▸ **Prompt**:
Repeat exactly what appears from the opening line of the listing to the line with "MB().box((wP * (c", inclusive.

-- START OF Data lines --

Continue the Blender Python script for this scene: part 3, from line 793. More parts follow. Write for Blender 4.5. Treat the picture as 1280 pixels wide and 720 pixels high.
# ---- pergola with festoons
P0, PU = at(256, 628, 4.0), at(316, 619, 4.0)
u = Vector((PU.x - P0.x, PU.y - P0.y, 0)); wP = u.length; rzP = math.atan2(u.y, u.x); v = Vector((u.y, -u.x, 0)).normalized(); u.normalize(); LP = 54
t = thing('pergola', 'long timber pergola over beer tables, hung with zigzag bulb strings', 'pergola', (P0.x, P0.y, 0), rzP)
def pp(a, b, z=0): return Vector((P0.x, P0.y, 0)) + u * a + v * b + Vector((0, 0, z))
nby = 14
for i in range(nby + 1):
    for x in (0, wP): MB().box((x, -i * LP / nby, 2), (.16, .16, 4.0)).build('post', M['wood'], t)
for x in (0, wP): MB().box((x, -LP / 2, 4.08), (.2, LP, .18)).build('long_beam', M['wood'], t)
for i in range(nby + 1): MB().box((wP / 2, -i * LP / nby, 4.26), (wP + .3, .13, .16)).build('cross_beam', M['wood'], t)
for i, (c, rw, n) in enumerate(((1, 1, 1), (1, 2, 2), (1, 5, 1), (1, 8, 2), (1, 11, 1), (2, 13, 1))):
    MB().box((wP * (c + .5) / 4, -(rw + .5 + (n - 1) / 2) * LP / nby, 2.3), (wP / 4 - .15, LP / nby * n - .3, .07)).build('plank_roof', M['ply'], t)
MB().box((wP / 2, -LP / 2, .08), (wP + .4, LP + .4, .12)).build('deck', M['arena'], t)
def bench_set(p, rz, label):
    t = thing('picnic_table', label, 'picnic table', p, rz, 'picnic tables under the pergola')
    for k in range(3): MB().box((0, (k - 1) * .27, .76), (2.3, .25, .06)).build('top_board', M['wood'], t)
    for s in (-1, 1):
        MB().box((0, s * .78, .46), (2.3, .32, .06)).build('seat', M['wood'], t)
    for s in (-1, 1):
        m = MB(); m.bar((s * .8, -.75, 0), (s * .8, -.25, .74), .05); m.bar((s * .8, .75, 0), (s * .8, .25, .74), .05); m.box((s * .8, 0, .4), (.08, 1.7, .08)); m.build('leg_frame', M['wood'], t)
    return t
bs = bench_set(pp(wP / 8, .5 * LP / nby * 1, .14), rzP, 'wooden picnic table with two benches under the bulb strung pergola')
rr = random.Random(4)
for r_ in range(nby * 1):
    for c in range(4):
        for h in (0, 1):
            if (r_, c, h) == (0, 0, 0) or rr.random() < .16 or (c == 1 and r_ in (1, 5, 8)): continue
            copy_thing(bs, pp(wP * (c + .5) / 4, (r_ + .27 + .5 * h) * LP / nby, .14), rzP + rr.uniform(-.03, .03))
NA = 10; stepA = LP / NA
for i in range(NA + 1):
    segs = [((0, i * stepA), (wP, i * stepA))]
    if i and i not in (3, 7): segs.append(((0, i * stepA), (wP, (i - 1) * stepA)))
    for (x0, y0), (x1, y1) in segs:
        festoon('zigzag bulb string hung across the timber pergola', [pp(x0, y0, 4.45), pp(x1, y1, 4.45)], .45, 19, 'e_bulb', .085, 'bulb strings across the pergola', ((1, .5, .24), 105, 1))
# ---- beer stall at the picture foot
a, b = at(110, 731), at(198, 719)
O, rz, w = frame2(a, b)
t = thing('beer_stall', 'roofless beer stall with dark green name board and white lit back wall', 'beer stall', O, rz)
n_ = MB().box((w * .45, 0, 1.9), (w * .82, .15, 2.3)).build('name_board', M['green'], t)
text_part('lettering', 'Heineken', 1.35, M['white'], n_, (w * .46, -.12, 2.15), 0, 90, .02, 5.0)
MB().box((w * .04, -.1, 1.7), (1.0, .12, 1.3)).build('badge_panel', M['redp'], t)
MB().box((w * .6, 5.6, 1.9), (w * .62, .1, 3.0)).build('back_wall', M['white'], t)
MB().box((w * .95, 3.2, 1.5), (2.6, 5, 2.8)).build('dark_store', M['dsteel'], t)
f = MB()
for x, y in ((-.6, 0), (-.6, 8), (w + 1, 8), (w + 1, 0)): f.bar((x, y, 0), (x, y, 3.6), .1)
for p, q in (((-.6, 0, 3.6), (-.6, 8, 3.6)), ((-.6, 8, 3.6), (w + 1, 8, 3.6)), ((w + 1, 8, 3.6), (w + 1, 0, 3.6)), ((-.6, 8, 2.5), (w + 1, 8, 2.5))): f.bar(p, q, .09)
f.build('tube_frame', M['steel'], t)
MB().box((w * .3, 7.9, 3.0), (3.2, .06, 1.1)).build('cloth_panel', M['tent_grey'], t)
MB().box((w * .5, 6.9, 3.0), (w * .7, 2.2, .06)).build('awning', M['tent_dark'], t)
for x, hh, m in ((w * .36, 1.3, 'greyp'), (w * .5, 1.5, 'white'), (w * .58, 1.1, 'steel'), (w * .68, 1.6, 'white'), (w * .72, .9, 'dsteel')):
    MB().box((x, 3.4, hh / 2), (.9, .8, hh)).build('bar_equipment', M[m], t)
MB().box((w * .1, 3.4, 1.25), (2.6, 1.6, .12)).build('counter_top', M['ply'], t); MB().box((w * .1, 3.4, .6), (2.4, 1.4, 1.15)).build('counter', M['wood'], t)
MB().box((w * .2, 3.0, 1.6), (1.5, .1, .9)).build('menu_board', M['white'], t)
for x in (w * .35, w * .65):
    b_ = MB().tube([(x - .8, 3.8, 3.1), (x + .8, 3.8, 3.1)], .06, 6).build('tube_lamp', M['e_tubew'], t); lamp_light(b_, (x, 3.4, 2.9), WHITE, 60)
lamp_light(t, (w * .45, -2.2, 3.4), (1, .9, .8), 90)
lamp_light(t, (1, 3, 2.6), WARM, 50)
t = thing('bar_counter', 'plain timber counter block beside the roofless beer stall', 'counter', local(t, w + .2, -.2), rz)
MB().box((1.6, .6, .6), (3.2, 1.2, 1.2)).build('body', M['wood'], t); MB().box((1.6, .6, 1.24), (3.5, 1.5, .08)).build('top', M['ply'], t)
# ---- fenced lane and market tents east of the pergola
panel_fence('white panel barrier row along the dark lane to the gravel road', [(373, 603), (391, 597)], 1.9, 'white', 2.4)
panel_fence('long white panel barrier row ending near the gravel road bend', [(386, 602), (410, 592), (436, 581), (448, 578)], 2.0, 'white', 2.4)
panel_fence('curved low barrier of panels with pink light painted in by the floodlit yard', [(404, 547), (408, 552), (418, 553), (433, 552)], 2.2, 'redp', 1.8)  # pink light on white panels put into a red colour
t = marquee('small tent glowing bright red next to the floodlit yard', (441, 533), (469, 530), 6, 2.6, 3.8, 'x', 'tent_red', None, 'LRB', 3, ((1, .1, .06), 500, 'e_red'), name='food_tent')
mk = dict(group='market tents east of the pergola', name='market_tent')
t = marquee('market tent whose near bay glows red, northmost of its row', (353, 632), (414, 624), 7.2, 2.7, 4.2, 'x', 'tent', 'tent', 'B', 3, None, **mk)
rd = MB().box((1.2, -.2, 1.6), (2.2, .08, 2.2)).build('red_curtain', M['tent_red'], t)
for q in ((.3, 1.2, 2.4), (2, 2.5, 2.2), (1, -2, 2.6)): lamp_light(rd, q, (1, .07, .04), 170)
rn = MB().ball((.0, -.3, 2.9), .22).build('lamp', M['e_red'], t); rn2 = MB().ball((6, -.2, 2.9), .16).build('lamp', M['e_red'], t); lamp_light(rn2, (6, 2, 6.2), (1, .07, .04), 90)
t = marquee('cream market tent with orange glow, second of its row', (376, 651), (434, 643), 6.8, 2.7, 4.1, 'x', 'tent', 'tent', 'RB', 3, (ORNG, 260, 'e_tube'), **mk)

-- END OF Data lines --

▸ **Expected answer**:
Continue the Blender Python script for this scene: part 3, from line 793. More parts follow. Write for Blender 4.5. Treat the picture as 1280 pixels wide and 720 pixels high.
# ---- pergola with festoons
P0, PU = at(256, 628, 4.0), at(316, 619, 4.0)
u = Vector((PU.x - P0.x, PU.y - P0.y, 0)); wP = u.length; rzP = math.atan2(u.y, u.x); v = Vector((u.y, -u.x, 0)).normalized(); u.normalize(); LP = 54
t = thing('pergola', 'long timber pergola over beer tables, hung with zigzag bulb strings', 'pergola', (P0.x, P0.y, 0), rzP)
def pp(a, b, z=0): return Vector((P0.x, P0.y, 0)) + u * a + v * b + Vector((0, 0, z))
nby = 14
for i in range(nby + 1):
    for x in (0, wP): MB().box((x, -i * LP / nby, 2), (.16, .16, 4.0)).build('post', M['wood'], t)
for x in (0, wP): MB().box((x, -LP / 2, 4.08), (.2, LP, .18)).build('long_beam', M['wood'], t)
for i in range(nby + 1): MB().box((wP / 2, -i * LP / nby, 4.26), (wP + .3, .13, .16)).build('cross_beam', M['wood'], t)
for i, (c, rw, n) in enumerate(((1, 1, 1), (1, 2, 2), (1, 5, 1), (1, 8, 2), (1, 11, 1), (2, 13, 1))):
    MB().box((wP * (c + .5) / 4, -(rw + .5 + (n - 1) / 2) * LP / nby, 2.3), (wP / 4 - .15, LP / nby * n - .3, .07)).build('plank_roof', M['ply'], t)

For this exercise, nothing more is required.